Friday, May 16, 2008

Protect Mourners' Rights, But Not at Expense of First Amendment

The quiet reverence of a funeral service held in honor of a fallen soldier is punctuated by the jarring retort of a 21-gun salute. A folded American flag, once draping the coffin of the deceased, is handed respectfully to the surviving spouse. A few short words “from a grateful nation” are uttered, followed by a crisp salute and the solemn playing of “Taps.” A few yards away mulls a group of protesters holding signs and chanting “Thank God for dead soldiers.” It’s the juxtaposition of these two rituals that is at the heart of one University of Missouri professor’s examination of the legal issues surrounding privacy and free speech.

Christina Wells, Enoch H. Crowder Professor of Law at the MU School of Law, found that recent legislation enacted in response to funeral protests conducted by members of the Westboro Baptist Church of Kansas may restrict a broad range of expressive activities, including peaceful protests. A careful examination of the statutes, some of which have been upheld in lower courts, reveals that they are designed to protect mourners from offensive rather than intrusive protests, a distinction that is important, Wells said.

“The instinct to regulate or punish is powerful and understandable. Such regulation, however, poses significant issues for freedom of speech. Our outrage shouldn’t overshadow reasoned legal response,” Wells said.

Lower courts, after hearing legal challenges to the funeral protest statutes, have essentially said a person has a privacy right to be free from offensive messages while attending funerals. If those decisions are allowed to stand, they could have an impact on freedom of speech doctrine, Wells said. According to Wells, the First Amendment allows some regulation of protests near funerals, but how and why government officials restrict such protests also matters.

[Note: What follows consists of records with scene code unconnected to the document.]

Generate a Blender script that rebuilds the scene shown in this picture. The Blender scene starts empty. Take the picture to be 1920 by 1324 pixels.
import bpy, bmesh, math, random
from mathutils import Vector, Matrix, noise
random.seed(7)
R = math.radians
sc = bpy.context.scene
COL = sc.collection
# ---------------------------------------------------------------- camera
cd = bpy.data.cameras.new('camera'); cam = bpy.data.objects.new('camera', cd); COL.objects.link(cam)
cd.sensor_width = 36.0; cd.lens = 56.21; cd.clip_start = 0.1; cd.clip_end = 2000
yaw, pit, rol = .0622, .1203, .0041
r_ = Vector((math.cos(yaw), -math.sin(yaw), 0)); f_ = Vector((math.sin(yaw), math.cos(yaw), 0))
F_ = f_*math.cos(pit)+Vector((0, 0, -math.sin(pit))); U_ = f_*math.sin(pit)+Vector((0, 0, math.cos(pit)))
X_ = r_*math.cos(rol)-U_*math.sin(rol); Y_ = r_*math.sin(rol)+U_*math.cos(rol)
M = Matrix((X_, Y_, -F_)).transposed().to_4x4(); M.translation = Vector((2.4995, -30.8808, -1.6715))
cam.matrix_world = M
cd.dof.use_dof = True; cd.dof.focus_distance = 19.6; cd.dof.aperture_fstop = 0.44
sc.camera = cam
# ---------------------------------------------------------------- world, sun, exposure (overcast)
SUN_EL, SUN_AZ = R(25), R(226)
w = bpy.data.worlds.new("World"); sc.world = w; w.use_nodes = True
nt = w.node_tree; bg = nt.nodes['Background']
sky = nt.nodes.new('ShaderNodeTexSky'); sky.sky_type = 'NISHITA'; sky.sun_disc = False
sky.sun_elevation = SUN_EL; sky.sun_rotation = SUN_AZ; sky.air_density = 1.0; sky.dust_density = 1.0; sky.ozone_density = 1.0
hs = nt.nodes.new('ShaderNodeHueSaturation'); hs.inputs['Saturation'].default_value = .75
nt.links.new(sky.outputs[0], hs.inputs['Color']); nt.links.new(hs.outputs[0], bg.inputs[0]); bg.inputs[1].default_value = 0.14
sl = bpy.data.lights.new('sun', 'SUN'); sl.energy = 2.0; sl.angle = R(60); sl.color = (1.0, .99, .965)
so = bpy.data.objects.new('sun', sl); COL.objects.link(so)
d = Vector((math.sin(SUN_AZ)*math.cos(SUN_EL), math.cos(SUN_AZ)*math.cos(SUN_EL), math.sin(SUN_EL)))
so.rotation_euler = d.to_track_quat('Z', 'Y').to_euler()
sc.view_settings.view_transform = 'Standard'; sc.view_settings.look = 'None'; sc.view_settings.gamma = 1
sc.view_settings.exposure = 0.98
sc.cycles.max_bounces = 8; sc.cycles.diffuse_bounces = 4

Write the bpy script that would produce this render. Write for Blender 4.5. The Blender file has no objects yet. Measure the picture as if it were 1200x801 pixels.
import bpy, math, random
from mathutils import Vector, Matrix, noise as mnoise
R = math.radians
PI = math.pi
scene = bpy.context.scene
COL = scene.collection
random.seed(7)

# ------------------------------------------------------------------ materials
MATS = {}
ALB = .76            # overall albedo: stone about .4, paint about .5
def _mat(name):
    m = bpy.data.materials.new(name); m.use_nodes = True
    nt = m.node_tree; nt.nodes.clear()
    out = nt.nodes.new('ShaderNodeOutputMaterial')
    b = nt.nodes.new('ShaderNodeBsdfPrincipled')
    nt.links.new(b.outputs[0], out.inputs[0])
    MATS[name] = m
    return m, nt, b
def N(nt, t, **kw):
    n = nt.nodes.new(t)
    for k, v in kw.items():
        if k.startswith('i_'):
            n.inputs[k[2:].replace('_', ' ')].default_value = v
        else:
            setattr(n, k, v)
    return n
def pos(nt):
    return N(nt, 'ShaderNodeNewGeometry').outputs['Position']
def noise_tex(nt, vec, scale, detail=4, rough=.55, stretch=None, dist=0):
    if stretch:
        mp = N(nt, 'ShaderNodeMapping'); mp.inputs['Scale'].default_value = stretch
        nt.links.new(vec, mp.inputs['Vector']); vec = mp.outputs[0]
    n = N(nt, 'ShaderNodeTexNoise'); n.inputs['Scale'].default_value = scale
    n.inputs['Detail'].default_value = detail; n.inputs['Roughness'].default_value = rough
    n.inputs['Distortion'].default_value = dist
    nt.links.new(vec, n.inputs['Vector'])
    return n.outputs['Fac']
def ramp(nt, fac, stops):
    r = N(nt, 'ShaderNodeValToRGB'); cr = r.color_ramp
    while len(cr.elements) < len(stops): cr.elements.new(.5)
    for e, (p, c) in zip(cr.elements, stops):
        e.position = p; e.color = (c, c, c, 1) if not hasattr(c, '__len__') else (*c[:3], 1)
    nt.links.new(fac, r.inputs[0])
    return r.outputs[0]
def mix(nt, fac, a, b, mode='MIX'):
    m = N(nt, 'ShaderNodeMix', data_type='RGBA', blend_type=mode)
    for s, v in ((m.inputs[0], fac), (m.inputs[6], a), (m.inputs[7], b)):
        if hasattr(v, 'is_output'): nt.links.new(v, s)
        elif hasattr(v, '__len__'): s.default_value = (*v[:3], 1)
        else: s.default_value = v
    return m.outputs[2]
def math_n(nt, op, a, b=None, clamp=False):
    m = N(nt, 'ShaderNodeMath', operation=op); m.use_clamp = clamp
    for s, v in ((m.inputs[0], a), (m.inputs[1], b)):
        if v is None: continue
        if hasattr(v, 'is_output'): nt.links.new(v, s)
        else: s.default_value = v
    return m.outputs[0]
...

“While few would argue against protecting funeral services from intrusive protests, these statutes go far beyond that notion,” Wells said. “Funerals are worthy of protection and respect, but to allow them greater protection than what is given to other gatherings or rituals is inconsistent with longstanding free speech principles.”

Wells said the combination of vague terms, unclear doctrine and controversial protests threatens to cloud the difficult task of balancing privacy and free speech rights and has caused state officials and courts to respond out of emotion rather than analysis of the Court’s precedents.

“These court decisions may have a lasting and detrimental effect on our free speech jurisprudence.” Wells said. “Most of us desperately want the Westboro Baptist Church to treat funeral goers with greater respect. As long as protesters’ speech is part of public discourse, free speech principles allow regulators to do only so much to require an outward showing of civility and respect.”

Wells’ research on the first amendment and funeral protest is slated for publication in the North Carolina Law Review, Vol. 87, 2008.